N – O senhor tem comemorado com justificáveis euforia e emoção o sucesso escolar de sua prole fora do País. A seu ver, nesta marcha insensata que, ao longo de nosso lifetime, tem reduzido a atividade educacional no Brasil à marginalidade em todos os sentidos etimológicos e semânticos dessa palavra, é possível deparar com alguma esperança de que, em algum momento no futuro não tão distante, os descendentes de nossos filhos poderão orgulhar-se de seus feitos sem ter de deixar o País?

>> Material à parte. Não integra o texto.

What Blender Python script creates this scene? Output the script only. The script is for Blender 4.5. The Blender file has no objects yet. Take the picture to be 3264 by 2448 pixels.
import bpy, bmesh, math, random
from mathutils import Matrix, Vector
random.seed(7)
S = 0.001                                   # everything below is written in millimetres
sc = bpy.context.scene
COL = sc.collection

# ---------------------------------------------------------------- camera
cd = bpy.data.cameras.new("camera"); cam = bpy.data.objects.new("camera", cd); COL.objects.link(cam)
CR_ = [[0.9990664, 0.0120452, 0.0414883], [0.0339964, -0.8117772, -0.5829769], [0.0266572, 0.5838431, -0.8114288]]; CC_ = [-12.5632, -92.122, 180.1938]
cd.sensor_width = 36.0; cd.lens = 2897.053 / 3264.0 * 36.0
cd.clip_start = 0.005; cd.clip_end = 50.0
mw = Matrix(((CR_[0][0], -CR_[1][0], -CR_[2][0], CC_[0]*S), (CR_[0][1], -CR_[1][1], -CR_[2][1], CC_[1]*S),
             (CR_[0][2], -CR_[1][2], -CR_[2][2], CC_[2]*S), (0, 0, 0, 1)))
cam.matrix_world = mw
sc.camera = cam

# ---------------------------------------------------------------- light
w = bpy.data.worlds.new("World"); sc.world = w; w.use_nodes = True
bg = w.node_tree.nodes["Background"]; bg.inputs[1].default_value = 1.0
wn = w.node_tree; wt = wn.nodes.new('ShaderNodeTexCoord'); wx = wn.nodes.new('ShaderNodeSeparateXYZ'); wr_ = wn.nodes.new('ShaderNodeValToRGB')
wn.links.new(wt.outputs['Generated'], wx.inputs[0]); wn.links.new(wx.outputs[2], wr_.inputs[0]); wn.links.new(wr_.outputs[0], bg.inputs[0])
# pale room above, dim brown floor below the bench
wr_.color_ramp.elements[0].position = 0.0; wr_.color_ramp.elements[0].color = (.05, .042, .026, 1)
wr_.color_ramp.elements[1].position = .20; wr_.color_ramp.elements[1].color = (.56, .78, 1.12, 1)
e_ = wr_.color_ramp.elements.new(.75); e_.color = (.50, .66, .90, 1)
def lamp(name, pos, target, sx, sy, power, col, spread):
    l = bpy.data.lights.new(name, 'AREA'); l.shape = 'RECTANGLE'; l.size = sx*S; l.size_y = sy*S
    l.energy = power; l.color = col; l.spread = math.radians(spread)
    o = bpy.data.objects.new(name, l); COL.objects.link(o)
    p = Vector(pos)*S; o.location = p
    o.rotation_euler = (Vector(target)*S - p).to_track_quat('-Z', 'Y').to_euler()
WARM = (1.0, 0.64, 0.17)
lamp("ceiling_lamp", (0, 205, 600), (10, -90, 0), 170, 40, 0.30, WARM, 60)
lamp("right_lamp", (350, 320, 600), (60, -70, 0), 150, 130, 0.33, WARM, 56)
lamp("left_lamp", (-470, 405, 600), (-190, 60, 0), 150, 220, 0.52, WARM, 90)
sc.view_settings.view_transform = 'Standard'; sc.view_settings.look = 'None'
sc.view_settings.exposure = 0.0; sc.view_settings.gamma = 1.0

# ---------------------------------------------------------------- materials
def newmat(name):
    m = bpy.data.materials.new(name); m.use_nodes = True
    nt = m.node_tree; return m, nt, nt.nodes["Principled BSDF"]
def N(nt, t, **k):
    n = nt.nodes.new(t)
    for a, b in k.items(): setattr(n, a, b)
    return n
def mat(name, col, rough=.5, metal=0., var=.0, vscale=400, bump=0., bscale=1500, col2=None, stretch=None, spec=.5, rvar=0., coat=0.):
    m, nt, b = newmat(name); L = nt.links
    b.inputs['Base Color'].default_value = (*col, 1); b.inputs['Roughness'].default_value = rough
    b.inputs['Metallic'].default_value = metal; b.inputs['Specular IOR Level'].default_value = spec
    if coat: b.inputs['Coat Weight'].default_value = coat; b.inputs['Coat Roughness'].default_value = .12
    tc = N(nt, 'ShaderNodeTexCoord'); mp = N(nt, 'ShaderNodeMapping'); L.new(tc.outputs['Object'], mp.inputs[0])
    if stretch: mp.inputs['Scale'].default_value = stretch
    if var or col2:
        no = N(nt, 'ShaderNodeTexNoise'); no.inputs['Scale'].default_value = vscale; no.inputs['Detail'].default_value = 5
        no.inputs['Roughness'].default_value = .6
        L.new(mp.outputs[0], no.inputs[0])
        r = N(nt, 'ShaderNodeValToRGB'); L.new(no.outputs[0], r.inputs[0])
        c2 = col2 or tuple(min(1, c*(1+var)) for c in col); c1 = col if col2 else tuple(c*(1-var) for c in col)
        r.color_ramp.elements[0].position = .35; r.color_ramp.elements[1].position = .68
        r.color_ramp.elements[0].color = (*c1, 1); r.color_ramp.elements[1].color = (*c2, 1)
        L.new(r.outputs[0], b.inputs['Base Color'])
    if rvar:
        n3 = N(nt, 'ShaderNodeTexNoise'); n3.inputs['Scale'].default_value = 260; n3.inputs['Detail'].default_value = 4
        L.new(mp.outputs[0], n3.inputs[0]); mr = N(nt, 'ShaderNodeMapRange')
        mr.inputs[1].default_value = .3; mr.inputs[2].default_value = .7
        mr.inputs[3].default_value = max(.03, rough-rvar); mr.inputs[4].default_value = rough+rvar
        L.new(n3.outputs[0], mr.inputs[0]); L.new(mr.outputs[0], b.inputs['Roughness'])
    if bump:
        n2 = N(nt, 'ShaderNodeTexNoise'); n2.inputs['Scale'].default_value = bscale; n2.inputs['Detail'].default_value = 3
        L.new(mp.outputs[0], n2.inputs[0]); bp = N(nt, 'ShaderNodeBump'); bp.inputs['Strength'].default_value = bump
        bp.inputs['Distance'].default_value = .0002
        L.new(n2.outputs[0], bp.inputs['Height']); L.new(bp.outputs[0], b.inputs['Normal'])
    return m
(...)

V – Não há maior investimento do que na educação e na cultura de quem amamos. Depois de formados aqui, no Brasil, meus filhos e netos têm buscado aprimoramento no exterior. Acredito que a educação e a cultura – no meu entender, têm igual relevância e devem avançar sempre juntas – estão evoluindo no Brasil. Mas, claro, há muito, muito ainda a melhorar para atingir um patamar de qualidade que todos merecemos. É preciso investir pesado no ensino infantil, fundamental e médio, mas sem descuidar do superior. Junto com o médio deve haver o técnico, como opção. Escolas públicas seguras, amplas, arejadas, iluminadas e bem equipadas, com funcionários e professores preparados e com salários dignos, que tenham boas condições de trabalho. Sob regime de tempo integral, os alunos recebendo, em paralelo, cuidados de higiene, saúde, nutrição, cultura, esporte e lazer. Formar cidadãos livres e capazes de construir sua vida pelos próprios méritos, sem depender do Estado depois de formados, e sim em condições de participar desse mesmo Estado contribuindo para o seu efetivo papel diante da sociedade. Esse é o desafio a ser vencido por todos nós, pelos governos nos três níveis. Deveríamos investir, pelo menos, 10% do PIB em educação. Povo educado adoece menos, morre menos, produz mais, cresce mais.
Jornalista com passagem por redações de grandes jornais e dono 
de uma bem-sucedida assessoria de imprensa, Viveiros lançou 43 livros.